Note 10 - Notes Payable

 

On June 6, 2016, the Company, entered into a Securities Purchase Agreement (the “Securities Purchase Agreement”) with certain institutional investors (the “Purchasers”), pursuant to which the Purchaser subscribed for up to $375,000 of a 20% Original Issue Discount Junior Secured Convertible Notes (the “Junior Notes”). The aggregate principal amount of the Junior Notes issued at the initial close is $125,000 and the Company received $100,000 after giving effect to the 20% original issue discount. The lead investor was granted the option to require the Company to sell the Purchasers up to two additional Junior Notes in the principal amount of $125,000 during each of the periods that begin with the Initial Closing Date and end (i) on or before 45 days from the Initial Closing Date, and (ii) on or before 90 days from the Initial Closing Date.

 

The Junior Notes bears no interest except in the event of default which interest rate is 24% per annum upon the occurrence of an Event of Default (as defined in the Junior Notes), have a maturity date of December 5, 2016 and are convertible (principal, and interest) at any time after the issuance date of the Junior Notes into shares of the Company’s Common Stock at a conversion price equal to $0.30 per share. If an Event of Default has occurred, the Junior Note shall be convertible at 60% of the lowest closing price during the prior twenty (20) trading days of the Company’s Common Stock.

 

The Junior Notes contains certain covenants, such as restrictions on the incurrence of indebtedness, creation of liens, payment of restricted payments, redemptions, payment of cash dividends and the transfer of assets. The Junior Notes also contains certain adjustment provisions that apply in connection with any stock split, stock dividend, stock combination, recapitalization or similar transactions. In addition, subject to limited exceptions, each Purchaser will not have the right to convert any portion of the Junior Note if such Purchaser, together with its affiliates, would beneficially own in excess of 4.99% of the number of shares of the Company’s Common Stock outstanding immediately after giving effect to its conversion.

 

In connection with the Company’s obligations under the Junior Notes, the Company and its subsidiaries (the “Subsidiaries”) entered into a Security Agreement, Pledge Agreement and Subsidiary Agreement with the lead investor, as agent, pursuant to which the Company and the Subsidiaries granted a lien on all assets of the Company (the “Collateral”) excluding permitted indebtedness, for the benefit of the Purchasers, to secure the Company’s obligations under the Junior Notes. Upon an Event of Default (as defined in the Junior Notes), the Purchaser may, among other things, collect or take possession of the Collateral, proceed with the foreclosure of the security interest in the Collateral or sell, lease or dispose of the Collateral.

 

As a result of the Senior Note conversions, the Company became obligated to issue, subject to certain limitations, the following additional securities: (i) 6,524,866,433 shares of Common Stock pursuant to “favored nations” provisions in certain common stockholder subscription agreements which includes those anti-dilution shares of Common Stock previously disclosed; and (ii) warrants to purchase 16,127,323,911 shares of Common Stock pursuant to “favored nations” provisions in certain common stockholder subscription agreements which includes those anti-dilution warrants previously disclosed.

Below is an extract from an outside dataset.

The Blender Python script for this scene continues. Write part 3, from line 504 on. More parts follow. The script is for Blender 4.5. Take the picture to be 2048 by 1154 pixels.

These figures do not reflect additional warrants to purchase Common Stock issuable to certain investors pursuant to the terms of the warrants issued on December 16, 2016 which includes those anti-dilution warrants previously disclosed. The Company also lowered the conversion price of the Company’s outstanding Junior Notes and Senior Notes to $0.00042. The Company does not currently have sufficient authorized and unreserved shares to fulfill its obligations with respect to the issuance of new shares of Common Stock. While no assurances can be made, the Company intends to seek shareholder approval to adjust the Company’s capitalization.

 

As of the September 30, 2016 the Company did not have sufficient shares of Common Stock to fulfill its obligations with respect to its Notes and warrants and has booked a derivative liability of $7,401,321 to account for the shortfall.